Problem requirements: In how many lines does the string "pixels" appear? Answer with the number only.

Records to process:
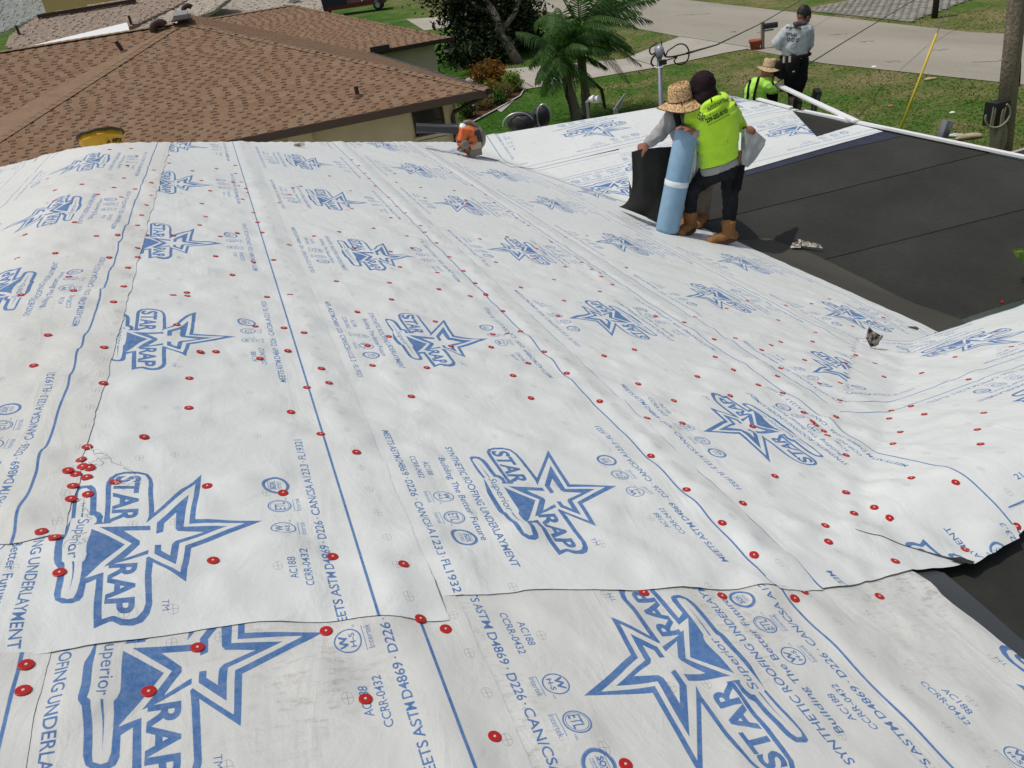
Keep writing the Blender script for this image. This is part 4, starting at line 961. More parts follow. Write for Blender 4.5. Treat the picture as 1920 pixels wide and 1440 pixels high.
* * *
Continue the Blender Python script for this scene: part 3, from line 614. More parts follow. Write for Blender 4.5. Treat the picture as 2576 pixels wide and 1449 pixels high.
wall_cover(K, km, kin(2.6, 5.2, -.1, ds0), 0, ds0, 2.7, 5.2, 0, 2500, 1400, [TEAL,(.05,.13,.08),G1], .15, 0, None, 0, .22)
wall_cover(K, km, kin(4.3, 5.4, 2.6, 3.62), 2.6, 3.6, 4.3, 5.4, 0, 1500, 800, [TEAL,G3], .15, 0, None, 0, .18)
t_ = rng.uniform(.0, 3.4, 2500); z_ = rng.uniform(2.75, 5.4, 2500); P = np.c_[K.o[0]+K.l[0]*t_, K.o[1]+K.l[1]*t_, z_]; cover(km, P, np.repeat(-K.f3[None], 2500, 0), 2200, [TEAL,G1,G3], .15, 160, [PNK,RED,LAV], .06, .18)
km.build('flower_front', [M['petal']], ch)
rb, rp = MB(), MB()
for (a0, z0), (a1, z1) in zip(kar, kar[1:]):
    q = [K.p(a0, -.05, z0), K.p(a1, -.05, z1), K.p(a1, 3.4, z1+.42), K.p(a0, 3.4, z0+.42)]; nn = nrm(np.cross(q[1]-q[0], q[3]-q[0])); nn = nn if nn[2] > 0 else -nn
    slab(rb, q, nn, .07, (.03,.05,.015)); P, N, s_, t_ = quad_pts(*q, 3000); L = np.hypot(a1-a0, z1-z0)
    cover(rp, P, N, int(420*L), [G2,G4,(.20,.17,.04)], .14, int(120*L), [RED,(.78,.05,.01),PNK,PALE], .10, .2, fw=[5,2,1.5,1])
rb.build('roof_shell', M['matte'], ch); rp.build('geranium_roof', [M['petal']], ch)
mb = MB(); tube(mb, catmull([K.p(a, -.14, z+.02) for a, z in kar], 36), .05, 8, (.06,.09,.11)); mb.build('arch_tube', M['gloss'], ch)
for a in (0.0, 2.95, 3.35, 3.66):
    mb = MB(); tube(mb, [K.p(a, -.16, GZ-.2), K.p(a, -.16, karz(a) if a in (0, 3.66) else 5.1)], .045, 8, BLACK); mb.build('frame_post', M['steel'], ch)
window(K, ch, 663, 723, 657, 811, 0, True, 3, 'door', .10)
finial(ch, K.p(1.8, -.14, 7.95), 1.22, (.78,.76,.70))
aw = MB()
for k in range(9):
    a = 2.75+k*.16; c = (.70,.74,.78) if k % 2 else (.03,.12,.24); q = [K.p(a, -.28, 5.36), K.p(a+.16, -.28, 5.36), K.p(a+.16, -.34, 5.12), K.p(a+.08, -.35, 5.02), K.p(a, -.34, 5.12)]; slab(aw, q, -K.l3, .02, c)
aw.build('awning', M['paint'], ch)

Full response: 2